VATICAN CITY, MAY 4, 2001 (VIS) - At midday today, the Pope travelled from the presidential palace to the residence of the Orthodox Archbishop of Athens, for a courtesy visit to His Beatitude Christodoulos, archbishop of Athens and of all Greece.
After a speech by the Orthodox metropolitan, John Paul II, speaking English, addressed the archbishop, the members of the Holy Synod and the bishops of the Orthodox Church in Greece. 
The Pope made reference to the past and present controversies and misunderstandings which "can and must be overcome, for that is what the Lord asks of us. Clearly there is a need for a liberating process of purification of memory. For the occasions past and present, when sons and daughters of the Catholic Church have sinned by action or omission against their Orthodox brothers and sisters, may the Lord grant us the forgiveness we beg of Him." 
After recalling "the disastrous sack of the imperial city Constantinople, which was for so long the bastion of Christianity in the East," John Paul II said: "It is tragic that the assailants, who had set out to secure free access for Christians to the Holy Land, turned against their own brothers in the faith.
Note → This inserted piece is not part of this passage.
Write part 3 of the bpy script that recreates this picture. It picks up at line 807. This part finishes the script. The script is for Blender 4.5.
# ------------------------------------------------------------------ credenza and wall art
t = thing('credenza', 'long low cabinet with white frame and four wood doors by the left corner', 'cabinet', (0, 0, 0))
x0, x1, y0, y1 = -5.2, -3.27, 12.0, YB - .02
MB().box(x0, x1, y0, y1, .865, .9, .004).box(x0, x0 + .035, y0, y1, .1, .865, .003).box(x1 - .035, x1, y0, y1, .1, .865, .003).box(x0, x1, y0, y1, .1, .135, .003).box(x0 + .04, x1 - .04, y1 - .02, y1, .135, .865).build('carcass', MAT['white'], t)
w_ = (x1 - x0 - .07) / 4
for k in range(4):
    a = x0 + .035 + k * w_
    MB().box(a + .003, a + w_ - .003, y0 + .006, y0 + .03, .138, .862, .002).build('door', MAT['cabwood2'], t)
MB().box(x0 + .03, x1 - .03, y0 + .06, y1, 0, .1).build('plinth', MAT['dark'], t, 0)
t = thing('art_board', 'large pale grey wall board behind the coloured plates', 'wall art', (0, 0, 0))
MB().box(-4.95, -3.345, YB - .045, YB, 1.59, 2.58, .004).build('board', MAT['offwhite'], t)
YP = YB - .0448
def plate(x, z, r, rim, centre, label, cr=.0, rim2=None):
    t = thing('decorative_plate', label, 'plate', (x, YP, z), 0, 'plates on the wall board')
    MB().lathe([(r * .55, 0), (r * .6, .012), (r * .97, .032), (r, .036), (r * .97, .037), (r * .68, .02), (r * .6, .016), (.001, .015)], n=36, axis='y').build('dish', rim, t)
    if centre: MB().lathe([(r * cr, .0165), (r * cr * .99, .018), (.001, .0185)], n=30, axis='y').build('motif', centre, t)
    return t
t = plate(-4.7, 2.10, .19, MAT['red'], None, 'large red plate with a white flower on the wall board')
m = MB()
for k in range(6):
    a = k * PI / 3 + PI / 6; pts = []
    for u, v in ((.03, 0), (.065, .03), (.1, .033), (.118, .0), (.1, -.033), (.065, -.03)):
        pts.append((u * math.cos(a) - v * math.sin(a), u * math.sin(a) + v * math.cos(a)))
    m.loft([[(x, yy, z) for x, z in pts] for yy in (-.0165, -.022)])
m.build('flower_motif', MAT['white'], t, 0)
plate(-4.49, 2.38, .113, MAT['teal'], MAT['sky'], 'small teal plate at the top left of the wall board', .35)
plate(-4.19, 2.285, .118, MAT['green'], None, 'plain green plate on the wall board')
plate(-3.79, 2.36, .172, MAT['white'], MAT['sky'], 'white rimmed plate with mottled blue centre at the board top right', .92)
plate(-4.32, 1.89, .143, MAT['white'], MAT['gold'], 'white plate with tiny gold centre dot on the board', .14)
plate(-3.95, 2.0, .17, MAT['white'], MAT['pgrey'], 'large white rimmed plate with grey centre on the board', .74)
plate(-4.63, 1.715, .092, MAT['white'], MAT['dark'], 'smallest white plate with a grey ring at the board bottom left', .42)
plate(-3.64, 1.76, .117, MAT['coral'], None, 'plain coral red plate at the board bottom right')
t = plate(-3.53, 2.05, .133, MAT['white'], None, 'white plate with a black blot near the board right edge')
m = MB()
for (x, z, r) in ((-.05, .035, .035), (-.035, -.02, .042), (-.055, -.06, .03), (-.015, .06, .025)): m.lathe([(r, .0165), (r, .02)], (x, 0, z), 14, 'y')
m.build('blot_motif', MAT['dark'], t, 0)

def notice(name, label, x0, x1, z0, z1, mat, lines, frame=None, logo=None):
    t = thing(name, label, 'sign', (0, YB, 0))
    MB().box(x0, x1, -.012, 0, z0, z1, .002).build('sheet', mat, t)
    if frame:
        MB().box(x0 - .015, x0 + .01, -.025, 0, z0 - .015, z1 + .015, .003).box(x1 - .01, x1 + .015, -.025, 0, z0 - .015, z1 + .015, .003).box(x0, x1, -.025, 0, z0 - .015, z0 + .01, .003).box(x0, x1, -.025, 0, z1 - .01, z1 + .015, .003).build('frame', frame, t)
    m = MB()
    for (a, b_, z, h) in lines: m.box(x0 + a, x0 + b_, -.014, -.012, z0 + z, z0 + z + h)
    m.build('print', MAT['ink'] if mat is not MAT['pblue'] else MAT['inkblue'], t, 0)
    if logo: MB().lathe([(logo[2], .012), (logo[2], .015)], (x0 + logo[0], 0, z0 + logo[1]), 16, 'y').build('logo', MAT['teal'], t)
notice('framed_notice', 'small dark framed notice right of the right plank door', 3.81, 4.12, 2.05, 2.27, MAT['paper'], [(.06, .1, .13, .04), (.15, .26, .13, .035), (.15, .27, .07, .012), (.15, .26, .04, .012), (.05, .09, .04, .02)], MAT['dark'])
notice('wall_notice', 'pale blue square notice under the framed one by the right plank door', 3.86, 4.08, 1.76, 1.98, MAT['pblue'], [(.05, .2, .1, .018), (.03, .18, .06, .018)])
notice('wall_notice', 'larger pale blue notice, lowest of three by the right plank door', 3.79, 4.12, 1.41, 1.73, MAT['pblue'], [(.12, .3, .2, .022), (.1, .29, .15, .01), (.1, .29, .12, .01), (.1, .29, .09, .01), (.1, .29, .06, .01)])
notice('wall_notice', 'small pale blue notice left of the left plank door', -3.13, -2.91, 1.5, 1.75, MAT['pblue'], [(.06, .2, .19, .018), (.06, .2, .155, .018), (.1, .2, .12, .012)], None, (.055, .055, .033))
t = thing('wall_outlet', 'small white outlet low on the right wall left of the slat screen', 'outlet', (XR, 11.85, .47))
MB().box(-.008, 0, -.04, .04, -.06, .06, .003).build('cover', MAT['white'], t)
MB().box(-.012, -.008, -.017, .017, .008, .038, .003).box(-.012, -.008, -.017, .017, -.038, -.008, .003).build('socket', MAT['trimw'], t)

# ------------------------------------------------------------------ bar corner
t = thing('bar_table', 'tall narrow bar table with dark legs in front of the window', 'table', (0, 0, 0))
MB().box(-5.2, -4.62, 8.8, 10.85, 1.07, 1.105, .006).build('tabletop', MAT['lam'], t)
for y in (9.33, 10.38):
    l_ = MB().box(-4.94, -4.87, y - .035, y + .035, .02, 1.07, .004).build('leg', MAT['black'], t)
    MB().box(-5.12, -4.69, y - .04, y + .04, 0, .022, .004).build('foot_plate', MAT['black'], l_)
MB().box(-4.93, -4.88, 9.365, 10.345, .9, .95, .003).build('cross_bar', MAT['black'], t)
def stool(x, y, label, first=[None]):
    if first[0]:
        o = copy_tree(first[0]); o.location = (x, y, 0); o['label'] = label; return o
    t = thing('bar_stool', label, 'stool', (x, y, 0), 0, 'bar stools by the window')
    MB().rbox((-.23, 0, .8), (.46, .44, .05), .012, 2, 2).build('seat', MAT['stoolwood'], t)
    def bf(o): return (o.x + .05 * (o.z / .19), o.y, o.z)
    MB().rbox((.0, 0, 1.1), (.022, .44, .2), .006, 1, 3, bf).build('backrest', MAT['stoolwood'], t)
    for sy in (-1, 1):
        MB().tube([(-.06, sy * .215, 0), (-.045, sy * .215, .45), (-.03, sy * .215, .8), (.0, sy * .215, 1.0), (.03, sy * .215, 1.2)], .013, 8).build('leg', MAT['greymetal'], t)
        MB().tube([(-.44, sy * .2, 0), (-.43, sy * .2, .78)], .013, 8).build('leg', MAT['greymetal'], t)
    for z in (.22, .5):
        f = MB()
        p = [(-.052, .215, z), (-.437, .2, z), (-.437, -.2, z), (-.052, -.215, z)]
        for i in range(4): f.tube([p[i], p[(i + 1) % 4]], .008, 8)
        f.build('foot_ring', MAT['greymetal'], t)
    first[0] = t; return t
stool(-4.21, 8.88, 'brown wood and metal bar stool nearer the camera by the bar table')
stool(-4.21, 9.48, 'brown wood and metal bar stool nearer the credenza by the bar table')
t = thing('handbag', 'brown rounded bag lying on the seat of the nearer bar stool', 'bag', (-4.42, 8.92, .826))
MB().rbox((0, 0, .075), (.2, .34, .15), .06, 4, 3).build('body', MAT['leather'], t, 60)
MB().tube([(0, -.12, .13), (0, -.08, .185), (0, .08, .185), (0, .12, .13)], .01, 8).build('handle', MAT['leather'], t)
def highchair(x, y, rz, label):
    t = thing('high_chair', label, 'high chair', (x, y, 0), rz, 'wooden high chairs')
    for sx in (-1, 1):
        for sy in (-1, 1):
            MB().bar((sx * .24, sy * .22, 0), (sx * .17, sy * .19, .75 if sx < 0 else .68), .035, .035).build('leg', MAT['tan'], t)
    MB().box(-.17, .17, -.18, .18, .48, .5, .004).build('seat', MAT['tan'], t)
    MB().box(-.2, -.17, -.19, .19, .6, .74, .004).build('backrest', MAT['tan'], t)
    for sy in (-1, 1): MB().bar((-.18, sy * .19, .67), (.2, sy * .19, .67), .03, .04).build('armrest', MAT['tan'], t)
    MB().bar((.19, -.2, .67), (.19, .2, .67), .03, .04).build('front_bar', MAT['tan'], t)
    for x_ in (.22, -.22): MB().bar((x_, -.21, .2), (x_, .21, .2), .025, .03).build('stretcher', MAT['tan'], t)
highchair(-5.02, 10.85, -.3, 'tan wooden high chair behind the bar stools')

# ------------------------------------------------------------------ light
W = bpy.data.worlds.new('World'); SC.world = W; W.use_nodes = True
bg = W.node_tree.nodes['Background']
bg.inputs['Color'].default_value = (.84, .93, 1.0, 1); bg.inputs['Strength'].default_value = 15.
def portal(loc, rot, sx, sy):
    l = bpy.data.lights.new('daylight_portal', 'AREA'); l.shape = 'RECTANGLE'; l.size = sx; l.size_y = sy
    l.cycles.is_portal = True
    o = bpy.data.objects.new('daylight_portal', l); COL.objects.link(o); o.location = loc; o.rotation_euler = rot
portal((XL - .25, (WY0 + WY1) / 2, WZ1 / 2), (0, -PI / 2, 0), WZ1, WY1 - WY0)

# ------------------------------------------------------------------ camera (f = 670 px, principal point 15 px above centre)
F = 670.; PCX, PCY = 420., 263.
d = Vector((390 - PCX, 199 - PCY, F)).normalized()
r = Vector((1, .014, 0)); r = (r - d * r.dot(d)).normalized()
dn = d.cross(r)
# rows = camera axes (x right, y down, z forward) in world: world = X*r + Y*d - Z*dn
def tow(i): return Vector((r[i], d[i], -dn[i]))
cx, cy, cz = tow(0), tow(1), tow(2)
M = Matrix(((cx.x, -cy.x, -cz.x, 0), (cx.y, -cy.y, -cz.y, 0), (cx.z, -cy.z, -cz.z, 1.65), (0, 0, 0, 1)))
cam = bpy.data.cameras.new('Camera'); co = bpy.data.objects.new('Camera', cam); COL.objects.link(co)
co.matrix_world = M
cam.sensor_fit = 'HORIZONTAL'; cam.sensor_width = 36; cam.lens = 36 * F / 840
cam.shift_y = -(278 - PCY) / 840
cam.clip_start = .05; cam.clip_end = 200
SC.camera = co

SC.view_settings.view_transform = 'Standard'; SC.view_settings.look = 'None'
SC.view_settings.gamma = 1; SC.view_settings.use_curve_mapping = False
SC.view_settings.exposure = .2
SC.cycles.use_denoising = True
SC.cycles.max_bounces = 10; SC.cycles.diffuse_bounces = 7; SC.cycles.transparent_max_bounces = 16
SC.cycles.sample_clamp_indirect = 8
The fact that they were Latin Christians fills Catholics with deep regret. ... To God alone belongs judgement, and therefore we entrust the heavy burden of the past to His endless mercy, imploring Him to heal the wounds which still cause suffering to the spirit of the Greek people."
"At this meeting," the Pope continued, "I also wish to assure Your Beatitude that the Church of Rome looks with unaffected admiration to the Orthodox Church of Greece for the way in which she has preserved her heritage of faith and Christian life. The name of Greece resounds wherever the Gospel is preached. ... The universal Church can never forget what Greek Christianity has given her, cannot cease to give thanks for the enduring influence of the Greek tradition."
The Holy Father recalled that "in 1965 the Ecumenical Patriarch Athenagoras and Pope Paul VI, by a mutual act, removed and cancelled from the Church's memory and life the sentence of excommunication between Rome and Constantinople. This historic gesture stands as a summons for us to work ever more fervently for the unity which is Christ's will. Division between Christians is a sin before God and a scandal before the world. It is a hindrance to the spread of the Gospel, because it makes our proclamation less credible."
At the conclusion of the meeting, the Pope and His Beatitude Christodoulos signed a joint declaration on the Christian roots of Europe, which will be read in the afternoon, during the Holy Father's visit to the Areopagus.
John Paul II then went to the Apostolic Nunciature of Athens to lunch with the Catholic bishops of Greece and the cardinals and bishops in the Pope's entourage.